Y están, más peligrosamente aún, los intentos de censura directa: el de Layda Sansores y Alejandro Armenta, tratando de callar a la prensa con la misma lógica de quienes decían combatir.
Ante todo ello parece que Claudia Sheinbaum es de las muy pocas figuras públicas que han mantenido la sensatez y los pies en la tierra. Su perfil técnico, mesurado, de discurso estructurado y visión de Estado, contrasta con los espectáculos cotidianos que ofrecen varios de sus correligionarios.
Sheinbaum es, hoy, víctima de su propio triunfo. El arrollador respaldo ciudadano que la llevó al poder trajo consigo a muchos pasajeros indeseables: figuras que ven en el poder una oportunidad para satisfacer sus cuentas pendientes, sus resentimientos, sus traumas de adolescencia política. No gobiernan, desquitan. No representan, desquician.

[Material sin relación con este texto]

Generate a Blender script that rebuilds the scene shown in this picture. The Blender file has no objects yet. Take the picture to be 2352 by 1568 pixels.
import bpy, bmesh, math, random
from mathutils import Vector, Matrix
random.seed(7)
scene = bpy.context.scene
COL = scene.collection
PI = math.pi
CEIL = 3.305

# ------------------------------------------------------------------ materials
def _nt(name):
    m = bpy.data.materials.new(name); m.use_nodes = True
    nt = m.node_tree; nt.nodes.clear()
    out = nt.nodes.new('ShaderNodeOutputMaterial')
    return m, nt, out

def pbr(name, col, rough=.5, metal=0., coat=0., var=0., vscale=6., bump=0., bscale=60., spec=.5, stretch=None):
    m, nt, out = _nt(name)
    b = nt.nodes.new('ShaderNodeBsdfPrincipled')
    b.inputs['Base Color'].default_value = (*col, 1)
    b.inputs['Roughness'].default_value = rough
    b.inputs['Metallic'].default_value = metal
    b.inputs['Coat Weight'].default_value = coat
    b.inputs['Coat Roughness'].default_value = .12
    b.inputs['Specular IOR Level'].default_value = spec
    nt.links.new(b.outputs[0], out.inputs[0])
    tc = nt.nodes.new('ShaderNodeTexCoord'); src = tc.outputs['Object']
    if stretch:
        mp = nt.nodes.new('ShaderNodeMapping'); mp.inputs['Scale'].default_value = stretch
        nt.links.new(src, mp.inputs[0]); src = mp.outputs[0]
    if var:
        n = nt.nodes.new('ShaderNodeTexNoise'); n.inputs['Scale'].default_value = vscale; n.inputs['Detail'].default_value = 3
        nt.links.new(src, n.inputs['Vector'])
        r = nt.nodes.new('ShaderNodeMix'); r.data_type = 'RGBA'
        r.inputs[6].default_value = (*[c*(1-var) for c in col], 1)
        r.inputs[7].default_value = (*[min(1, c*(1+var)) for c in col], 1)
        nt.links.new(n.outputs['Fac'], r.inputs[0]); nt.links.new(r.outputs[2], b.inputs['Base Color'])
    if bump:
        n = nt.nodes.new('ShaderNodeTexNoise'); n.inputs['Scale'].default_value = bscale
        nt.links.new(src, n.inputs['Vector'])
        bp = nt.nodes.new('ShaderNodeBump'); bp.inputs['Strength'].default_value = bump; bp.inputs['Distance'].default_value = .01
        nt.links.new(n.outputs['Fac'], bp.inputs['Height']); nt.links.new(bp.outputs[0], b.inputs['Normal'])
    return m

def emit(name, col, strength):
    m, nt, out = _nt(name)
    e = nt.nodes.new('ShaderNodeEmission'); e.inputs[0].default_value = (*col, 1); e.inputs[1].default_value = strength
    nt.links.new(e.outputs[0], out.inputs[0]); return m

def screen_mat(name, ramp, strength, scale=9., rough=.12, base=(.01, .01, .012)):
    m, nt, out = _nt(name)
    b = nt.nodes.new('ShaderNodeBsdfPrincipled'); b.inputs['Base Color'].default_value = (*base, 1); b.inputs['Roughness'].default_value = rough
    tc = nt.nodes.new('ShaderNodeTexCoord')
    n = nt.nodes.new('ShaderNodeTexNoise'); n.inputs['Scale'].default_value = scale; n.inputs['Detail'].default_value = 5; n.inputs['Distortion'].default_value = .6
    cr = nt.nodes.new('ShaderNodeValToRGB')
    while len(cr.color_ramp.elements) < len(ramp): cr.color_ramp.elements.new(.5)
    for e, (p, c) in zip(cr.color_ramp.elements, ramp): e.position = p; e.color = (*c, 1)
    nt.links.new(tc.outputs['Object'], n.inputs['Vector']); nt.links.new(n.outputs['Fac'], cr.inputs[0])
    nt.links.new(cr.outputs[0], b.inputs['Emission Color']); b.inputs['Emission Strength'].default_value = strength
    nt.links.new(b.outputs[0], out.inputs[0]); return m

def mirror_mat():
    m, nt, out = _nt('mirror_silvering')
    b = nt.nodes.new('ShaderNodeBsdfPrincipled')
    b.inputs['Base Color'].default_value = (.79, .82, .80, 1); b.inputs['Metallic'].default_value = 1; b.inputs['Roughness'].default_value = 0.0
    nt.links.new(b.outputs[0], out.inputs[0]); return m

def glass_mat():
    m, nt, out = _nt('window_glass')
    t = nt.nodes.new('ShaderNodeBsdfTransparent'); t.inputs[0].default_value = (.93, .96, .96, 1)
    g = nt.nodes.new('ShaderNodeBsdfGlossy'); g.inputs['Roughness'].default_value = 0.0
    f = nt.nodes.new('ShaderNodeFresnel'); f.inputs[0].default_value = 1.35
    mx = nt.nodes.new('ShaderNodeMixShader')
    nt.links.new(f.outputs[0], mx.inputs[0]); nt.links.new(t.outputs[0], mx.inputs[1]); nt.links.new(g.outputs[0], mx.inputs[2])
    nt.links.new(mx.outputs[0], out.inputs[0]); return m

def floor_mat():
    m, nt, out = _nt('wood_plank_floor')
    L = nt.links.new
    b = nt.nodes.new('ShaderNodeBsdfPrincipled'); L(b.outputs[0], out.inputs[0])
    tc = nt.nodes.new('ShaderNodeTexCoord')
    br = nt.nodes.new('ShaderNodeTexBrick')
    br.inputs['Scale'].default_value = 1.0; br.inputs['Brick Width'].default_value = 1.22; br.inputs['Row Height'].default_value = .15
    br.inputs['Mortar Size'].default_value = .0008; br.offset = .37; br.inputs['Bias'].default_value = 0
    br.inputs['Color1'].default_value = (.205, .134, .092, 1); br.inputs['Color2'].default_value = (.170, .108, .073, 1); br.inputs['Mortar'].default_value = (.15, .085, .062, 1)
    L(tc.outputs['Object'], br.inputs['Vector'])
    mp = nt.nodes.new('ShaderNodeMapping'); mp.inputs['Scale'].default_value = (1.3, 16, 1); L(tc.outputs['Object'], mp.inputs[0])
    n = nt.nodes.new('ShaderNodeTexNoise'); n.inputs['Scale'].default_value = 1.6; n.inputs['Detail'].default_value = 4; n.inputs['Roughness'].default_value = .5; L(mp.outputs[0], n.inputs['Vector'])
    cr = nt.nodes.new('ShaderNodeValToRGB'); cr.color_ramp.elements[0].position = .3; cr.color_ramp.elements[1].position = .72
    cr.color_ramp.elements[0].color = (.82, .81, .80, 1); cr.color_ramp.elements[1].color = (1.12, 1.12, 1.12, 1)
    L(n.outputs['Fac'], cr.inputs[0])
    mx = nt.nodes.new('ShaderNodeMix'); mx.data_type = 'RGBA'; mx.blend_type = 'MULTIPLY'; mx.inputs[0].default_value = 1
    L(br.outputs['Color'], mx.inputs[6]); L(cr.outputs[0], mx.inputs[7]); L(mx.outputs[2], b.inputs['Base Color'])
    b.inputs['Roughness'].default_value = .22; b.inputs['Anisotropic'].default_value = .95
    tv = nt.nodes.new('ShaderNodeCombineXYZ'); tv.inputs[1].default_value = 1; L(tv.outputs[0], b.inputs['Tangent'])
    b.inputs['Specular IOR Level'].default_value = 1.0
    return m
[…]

Y mientras tanto, la Presidenta debe estarse preguntando cómo llegaron estas personas a ocupar cargos tan altos. Porque el problema no es la inexperiencia: es la falta de sentido común, de decoro, de una brújula moral básica. La experiencia se aprende; la humanidad no. Y quien no la tiene a estas alturas, no la tendrá nunca.
Todos los excesos políticos acaban siendo pagados; tarde o temprano. Hoy, algunos creen que pueden abusar sin consecuencias. Mañana, sus actos los alcanzarán. Y entonces, quizá, recordarán que la sensatez no era debilidad, sino fortaleza. Y que la Presidenta, en su soledad prudente, fue una de las pocas que entendió que el verdadero poder no se impone: se ejerce con responsabilidad.
El dilema para Sheinbaum no es menor. Si no pone orden pronto, si no traza un límite claro entre su proyecto y los excesos de los suyos, terminará siendo la víctima de sus propios compañeros de gobierno. Cada escándalo, cada abuso, cada gesto de arrogancia, le resta legitimidad no sólo al gobierno, sino a la promesa de transformación con la que ganó.
La historia mexicana está llena de victorias mal digeridas. De gobiernos que, al no saber ganar, se sabotearon a sí mismos. Hoy, Morena corre ese riesgo. Y la Presidenta, que debería estar construyendo un legado de largo aliento, se ve forzada a convertirse en árbitro de un equipo que juega a deshacer lo que ella busca construir.
El poder es una prueba de carácter. Y en este sexenio, el carácter de muchos se ha revelado pueril, frágil, vulgar. En cambio, la presidenta, con sus silencios estratégicos y sus llamados discretos a la prudencia, representa la sensatez que tanto escasea.